Several other tracks dwell on the importance of marriage to these two. In order to keep their relationships strong, the wives have agreed to commit to the gypsy lifestyle of their husbands, traveling the country together in an RV. Monk wrote the simple-but-sweet "Stars Would Fall (I'm Crazy)" for his beloved, and the duo expresses similar sentiments in "Lovely Woman," recalling the lonely days when they toured without their wives. Both are generic love songs with strong melodies, the latter leaping out sonically as a sprightly folk/bluegrass pop two-step driven by mandolin, banjo, and accordion—which sounds right at home with the music of Norman, Derek Webb, and Caedmon's Call. "Harmony" rhythmically takes these simple sentiments further by applying it to the commitment of marriage; there are some terrific instrumental licks on this one, especially with the guitar solo and the cool bass and electric piano outro.

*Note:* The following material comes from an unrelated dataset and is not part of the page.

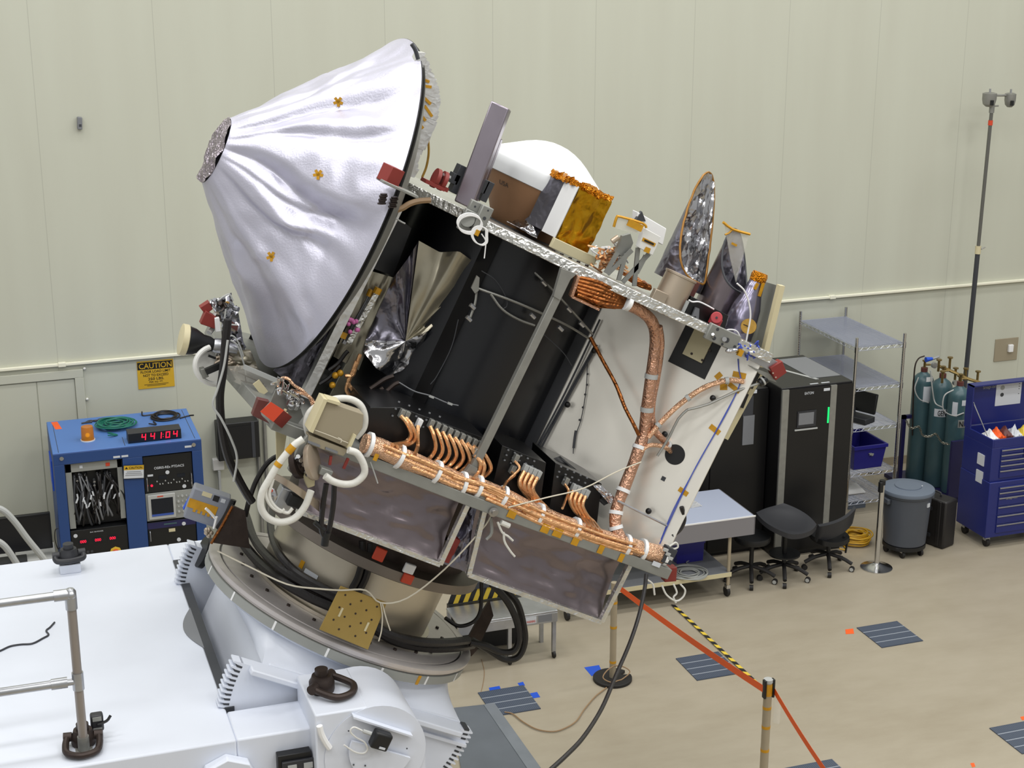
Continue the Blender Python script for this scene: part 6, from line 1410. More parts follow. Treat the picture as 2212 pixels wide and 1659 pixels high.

As alluded to above, Monk & Neagle have a tendency towards generic lyricism that fail to set them apart from other more bland and amateur artists. A song like "Dancing with the Angels" should be a deeply felt eulogy of hope, but it sounds exactly like every other song about the loss of a loved one that you've heard. "Secret" is easily the weakest track on the album, a simple proclamation of the Good News set to a generic Christian pop sound that's been used by so many other artists that have quickly come and gone. But Monk & Neagle prove here that musical ability and strong production can outshine clichéd songwriting. You've heard pop songs like these before, but they're not usually done this well. This is really good for a debut album. If Monk & Neagle can continue to improve their songwriting in short time with fresh perspectives, they could easily become tomorrow's premier duo in Christian pop.